EM vector potential - covariant or contravariant?

[pellman]

Are potentials appearing in the Maxwell equations the components of a contravariant vector or a covariant vector?

Let us be specific. metric is (+,-,-,-) . Let us write the potentials which appear in the Maxwell equations as \Phi and \vec{A}=(A_x,A_y,A_z)

Is it then the case that

A^{\mu}=(\Phi,A_x,A_y,A_z)
A_{\nu}=(\Phi,-A_x,-A_y,-A_z)

or

A^{\mu}=(\Phi,-A_x,-A_y,-A_z)
A_{\nu}=(\Phi,A_x,A_y,A_z)


?

 

[Ben Niehoff]

Yes, but the OP is asking about sign conventions.

A is naturally a 1-form, and the sign is chosen such that F = dA. In index notation, this is

F_{\mu\nu} = \partial_\mu A_\nu - \partial_\nu A_\mu

Furthermore, the sign of F is chosen such that the Lorentz force law reads

\dot u_\mu = \frac{q}{m} F_{\mu\nu} u^{\nu}

and the 4-velocity u is naturally a (contravariant) 4-vector.

 

[Meir Achuz]

Are potentials appearing in the Maxwell equations the components of a contravariant vector or a covariant vector?

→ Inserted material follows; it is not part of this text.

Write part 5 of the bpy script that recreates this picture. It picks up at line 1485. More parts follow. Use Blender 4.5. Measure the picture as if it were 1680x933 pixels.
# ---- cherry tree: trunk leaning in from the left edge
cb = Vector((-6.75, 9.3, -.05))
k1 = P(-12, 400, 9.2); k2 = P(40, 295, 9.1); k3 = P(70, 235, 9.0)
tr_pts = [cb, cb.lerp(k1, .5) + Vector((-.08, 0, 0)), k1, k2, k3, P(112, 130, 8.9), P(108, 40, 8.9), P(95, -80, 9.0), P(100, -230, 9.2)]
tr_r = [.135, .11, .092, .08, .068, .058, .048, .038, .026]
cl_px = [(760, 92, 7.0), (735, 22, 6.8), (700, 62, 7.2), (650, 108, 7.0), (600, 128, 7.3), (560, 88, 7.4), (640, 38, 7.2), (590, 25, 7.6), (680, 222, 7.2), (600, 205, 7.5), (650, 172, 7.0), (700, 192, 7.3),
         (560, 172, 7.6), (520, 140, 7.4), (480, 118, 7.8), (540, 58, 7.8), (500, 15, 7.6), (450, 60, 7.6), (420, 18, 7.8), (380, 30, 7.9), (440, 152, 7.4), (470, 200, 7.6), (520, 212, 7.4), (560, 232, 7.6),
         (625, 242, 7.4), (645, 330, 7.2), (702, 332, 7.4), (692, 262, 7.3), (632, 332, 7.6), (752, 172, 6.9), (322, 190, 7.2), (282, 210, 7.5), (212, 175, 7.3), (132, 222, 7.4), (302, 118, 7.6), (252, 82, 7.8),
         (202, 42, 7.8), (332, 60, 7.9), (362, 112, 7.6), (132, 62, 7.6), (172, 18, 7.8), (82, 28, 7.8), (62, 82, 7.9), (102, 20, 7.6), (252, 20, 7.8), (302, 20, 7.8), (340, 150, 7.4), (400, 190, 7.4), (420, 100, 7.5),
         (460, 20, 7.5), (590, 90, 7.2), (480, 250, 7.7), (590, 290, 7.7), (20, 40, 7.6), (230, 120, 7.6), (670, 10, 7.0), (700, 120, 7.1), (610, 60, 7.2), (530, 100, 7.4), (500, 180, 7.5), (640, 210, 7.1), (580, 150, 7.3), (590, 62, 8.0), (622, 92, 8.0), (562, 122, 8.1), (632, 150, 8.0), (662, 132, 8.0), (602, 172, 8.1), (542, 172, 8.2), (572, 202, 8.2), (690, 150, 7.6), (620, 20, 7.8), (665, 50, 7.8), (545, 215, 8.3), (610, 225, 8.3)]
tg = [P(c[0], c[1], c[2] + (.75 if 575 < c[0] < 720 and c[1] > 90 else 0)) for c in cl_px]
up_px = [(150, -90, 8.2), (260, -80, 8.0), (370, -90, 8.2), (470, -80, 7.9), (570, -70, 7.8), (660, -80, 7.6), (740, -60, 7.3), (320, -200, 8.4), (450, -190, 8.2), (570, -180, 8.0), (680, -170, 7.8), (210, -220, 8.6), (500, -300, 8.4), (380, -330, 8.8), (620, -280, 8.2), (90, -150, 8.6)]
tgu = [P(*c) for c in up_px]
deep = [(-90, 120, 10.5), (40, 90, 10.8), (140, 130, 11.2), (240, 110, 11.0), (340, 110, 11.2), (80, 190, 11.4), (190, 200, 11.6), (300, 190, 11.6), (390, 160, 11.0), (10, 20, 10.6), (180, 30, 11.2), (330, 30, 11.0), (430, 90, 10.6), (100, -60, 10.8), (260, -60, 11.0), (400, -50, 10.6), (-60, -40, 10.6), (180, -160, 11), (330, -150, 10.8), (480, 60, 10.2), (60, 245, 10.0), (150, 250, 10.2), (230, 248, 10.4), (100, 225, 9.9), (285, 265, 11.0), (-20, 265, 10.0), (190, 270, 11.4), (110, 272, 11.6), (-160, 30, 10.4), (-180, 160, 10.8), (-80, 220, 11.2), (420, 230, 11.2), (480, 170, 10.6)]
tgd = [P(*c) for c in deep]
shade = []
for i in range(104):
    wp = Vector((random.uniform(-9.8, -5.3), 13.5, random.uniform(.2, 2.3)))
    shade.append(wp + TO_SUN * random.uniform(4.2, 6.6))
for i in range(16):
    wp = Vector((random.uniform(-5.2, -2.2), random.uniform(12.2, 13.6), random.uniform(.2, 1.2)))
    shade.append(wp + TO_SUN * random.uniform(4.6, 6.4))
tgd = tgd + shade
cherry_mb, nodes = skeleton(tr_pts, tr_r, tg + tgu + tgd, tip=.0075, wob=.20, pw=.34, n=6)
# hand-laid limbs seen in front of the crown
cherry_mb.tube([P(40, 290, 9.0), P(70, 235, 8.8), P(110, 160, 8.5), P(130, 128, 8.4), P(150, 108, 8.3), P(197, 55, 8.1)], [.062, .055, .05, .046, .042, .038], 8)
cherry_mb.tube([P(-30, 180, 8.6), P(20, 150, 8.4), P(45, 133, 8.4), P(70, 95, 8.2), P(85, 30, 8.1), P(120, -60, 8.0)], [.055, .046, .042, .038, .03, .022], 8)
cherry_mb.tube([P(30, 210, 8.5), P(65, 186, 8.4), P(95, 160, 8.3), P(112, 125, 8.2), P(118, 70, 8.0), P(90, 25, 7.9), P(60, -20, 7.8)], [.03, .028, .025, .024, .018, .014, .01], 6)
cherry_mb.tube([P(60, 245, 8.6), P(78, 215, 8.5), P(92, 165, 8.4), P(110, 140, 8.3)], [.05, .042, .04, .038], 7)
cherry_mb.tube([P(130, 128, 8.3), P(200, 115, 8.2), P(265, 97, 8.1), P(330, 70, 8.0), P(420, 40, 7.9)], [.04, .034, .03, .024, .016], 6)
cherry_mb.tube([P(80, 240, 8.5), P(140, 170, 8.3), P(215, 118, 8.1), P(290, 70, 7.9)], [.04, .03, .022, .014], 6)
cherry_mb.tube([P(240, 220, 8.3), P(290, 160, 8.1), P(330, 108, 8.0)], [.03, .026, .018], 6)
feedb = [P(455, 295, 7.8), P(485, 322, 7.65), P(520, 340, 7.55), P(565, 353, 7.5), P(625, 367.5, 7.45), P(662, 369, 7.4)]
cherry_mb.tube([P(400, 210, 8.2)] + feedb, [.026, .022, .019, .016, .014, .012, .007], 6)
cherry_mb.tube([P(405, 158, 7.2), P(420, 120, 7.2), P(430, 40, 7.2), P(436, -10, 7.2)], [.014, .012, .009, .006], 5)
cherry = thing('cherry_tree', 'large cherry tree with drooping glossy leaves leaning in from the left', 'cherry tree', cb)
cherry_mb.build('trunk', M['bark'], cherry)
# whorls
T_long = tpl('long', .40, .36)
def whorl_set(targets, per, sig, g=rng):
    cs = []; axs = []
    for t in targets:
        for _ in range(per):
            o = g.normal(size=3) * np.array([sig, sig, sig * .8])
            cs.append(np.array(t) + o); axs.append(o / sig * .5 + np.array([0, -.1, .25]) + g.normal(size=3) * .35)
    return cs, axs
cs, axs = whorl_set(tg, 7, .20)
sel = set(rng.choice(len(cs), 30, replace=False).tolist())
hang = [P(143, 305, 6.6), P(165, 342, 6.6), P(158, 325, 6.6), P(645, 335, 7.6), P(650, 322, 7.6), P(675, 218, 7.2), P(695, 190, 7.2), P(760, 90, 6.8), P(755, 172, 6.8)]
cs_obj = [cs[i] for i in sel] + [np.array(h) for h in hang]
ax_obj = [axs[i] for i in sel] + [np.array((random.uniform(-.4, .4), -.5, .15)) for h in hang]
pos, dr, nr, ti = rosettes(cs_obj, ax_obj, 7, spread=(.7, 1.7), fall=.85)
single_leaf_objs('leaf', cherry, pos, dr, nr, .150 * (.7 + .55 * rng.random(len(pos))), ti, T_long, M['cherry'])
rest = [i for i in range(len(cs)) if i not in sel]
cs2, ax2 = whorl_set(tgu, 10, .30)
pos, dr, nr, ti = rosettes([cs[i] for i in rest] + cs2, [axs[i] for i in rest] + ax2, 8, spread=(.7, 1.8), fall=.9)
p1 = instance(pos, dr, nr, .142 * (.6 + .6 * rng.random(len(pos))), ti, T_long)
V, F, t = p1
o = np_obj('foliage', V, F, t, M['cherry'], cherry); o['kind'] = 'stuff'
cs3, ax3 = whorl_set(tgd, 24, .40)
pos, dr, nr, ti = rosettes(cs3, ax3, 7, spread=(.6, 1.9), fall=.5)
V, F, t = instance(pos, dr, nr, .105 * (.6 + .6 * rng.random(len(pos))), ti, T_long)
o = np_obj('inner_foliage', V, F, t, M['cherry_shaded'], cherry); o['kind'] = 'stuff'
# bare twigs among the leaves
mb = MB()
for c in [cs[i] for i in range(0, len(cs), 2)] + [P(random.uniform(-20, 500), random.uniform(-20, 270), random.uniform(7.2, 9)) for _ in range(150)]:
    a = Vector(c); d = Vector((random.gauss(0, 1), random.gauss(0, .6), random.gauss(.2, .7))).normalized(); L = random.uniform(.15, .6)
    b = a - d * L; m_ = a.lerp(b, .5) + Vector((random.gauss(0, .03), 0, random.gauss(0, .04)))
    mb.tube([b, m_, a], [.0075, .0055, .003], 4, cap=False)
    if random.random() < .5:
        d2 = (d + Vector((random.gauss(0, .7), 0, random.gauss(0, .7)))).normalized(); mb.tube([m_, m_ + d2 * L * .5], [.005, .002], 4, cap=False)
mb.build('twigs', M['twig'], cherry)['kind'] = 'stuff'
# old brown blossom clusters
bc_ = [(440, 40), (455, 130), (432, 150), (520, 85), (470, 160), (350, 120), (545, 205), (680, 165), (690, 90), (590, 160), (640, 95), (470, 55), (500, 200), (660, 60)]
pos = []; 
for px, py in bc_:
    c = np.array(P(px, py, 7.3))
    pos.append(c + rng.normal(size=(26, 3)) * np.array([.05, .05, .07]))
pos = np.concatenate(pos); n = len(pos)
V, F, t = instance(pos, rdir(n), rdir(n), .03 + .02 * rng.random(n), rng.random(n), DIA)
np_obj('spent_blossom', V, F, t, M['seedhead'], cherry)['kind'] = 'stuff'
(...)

Let us be specific. metric is (+,-,-,-) . Let us write the potentials which appear in the Maxwell equations as \Phi and \vec{A}=(A_x,A_y,A_z)

Is it then the case that

A^{\mu}=(\Phi,A_x,A_y,A_z)
A_{\nu}=(\Phi,-A_x,-A_y,-A_z)

or

A^{\mu}=(\Phi,-A A^\mu_x,-A_y,-A_z)
A_{\nu}=(\Phi,A_x,A_y,A_z)
?

The A^\mu has all positive signs. Then the divergence of A is \partial_\mu A^\mu.

 

[Jerbearrrrrr]

What effect does switching the signature have, from the perspective of calculation?
Would it switch covariant with contravariant?

The fields derived should be invariant surely, since it's just two ways of representing the same physical thing?

 

[Meir Achuz]

Changing the metric does not change that
A^\mu=[\phi,{\vec A}].
It would make A^\mu A_\mu={\vec A}^2-\phi^2
and p^\mu p_\mu=-m^2, which is why I don't like the
=-1,1,1,1 metric.

 

[pellman]

What effect does switching the signature have, from the perspective of calculation?
Would it switch covariant with contravariant?

No, it only changes the sign of the invariant A^{\mu}A_{\mu}

 

[pellman]

which is why I don't like the
=-1,1,1,1 metric.

Amen! p^\mu p_\mu=-m^2 is obscene.

 

[pellman]

The A^\mu has all positive signs. Then the divergence of A is \partial_\mu A^\mu.

Thanks!

 

[Phrak]

One thing of which you should be aware. The magnetic potential coefficients taken alone are equally covariant or contravariant. The subspace is three dimensions of space, and the space³ metric is (+++), so we can raise and lower indices without concern; the signs are unaltered. Aⁱ=A_i. When this subspace metric becomes an entry in the two-by-two metric of space and time, we choose to assign coefficients of either -1 and 1 or 1 and -1 respective to choice.